#### Recorded data ####
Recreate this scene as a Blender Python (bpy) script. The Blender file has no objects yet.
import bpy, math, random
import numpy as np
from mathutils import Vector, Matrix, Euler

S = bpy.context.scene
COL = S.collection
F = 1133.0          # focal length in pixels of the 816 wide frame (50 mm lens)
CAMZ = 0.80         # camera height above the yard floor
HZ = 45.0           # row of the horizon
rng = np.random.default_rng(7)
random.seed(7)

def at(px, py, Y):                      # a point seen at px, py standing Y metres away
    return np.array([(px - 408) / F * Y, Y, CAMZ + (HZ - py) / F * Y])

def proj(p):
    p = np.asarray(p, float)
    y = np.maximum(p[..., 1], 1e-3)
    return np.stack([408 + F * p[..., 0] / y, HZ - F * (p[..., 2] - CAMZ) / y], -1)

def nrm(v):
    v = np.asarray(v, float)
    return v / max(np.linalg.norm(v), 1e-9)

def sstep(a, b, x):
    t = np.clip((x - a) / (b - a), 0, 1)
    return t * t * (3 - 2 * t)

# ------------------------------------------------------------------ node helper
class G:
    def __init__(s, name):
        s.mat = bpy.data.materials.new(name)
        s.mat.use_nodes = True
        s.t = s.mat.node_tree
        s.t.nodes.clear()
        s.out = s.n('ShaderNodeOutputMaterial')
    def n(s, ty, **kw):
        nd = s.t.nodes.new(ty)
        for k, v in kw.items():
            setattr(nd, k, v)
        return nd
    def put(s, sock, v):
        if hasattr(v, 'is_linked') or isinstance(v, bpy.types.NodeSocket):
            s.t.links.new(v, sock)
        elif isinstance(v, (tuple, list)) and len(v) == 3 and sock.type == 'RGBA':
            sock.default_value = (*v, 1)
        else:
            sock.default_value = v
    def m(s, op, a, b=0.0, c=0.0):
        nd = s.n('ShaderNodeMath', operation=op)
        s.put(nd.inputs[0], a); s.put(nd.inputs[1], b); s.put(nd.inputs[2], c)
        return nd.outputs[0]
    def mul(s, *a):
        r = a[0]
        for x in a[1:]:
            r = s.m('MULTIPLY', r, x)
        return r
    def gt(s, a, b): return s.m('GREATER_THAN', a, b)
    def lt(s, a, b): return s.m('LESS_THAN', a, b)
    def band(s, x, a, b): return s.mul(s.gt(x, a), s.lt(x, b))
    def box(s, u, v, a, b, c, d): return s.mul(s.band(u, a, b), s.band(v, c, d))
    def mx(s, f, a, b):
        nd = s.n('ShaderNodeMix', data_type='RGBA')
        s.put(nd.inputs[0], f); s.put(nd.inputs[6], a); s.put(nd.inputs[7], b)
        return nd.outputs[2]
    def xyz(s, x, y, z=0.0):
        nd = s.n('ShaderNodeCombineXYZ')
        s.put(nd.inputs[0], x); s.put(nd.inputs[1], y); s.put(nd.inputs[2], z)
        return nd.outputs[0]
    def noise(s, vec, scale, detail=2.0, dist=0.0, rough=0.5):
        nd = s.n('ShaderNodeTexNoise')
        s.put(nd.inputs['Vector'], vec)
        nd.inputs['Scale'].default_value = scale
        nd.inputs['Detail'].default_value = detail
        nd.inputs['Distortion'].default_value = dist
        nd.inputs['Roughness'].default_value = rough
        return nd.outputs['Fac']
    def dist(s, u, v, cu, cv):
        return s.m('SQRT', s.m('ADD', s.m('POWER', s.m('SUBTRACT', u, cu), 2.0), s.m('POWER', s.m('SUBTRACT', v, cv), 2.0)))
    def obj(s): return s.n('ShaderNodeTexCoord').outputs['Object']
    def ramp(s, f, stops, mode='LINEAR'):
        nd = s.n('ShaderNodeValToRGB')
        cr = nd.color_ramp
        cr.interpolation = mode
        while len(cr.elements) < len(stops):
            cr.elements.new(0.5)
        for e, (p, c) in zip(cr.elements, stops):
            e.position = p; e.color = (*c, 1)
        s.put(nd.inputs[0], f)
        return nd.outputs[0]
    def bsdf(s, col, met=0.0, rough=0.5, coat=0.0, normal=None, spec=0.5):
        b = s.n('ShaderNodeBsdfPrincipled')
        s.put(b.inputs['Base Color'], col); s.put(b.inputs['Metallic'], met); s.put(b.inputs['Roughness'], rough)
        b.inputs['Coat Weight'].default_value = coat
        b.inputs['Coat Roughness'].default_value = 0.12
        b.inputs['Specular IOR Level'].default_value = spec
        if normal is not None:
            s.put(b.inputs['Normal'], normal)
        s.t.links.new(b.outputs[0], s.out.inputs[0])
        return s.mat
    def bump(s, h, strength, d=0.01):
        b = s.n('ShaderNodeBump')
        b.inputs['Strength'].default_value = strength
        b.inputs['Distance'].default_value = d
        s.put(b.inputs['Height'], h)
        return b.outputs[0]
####
What needs to be done
Only lines with "scene" are wanted here; list each of them.

Response to the task
Recreate this scene as a Blender Python (bpy) script. The Blender file has no objects yet.
S = bpy.context.scene